Perhaps you feel breathless with a heaviness in your chest as you picture an impassable mountain ahead that you believe you need to climb. Perhaps you feel like you’re dragging around someone from your past because of old trauma or upset that is weighing you down.

3. Embody the experience.

Find a simple way to engage with the experience you just described and be playful with it. For example, if you feel like you’ve been dragging someone around from your past, find a prop that has some weight and literally drag it around for a while. Feel the extra weight and the quality of your effort to move forward as you imagine your goal.

Be curious, ask questions, explore different responses to the experience of stuck-ness as if it were a person. Let this part speak to you and hear what it has to say.
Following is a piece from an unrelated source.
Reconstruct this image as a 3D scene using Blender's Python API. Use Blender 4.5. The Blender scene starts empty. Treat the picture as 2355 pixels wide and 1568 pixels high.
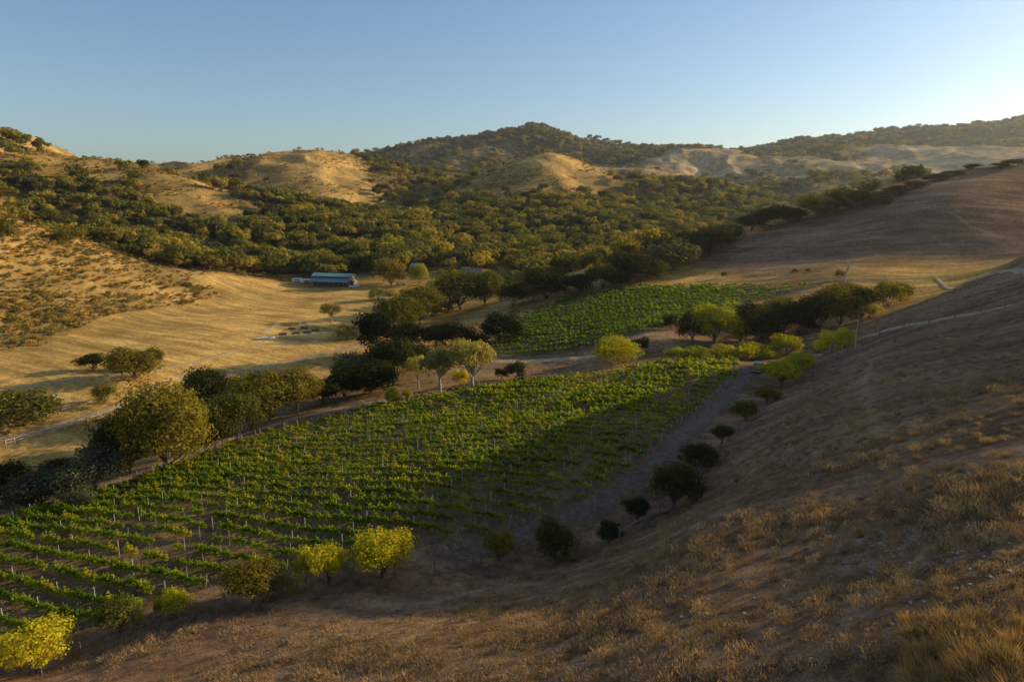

Perhaps there’s a belief that what you’re trying to do is easy, but some part of you is not finding it easy at all. Acknowledge that out loud—even to yourself—and let the situation evolve and change.

Notice the subtle nuances and shifts in your experience. If you feel all tangled up in seaweed unable to flow, slow down, take a deep breath, and allow creative solutions to arise naturally.

In conclusion

Taking time to engage with your block and play with these elements will bring some shifts. Notice them; acknowledge them. They may be quite subtle, simple, or small, but enough to get you back into a flow. And when you find yourself faced with a creative block, a small shift is actually a big deal!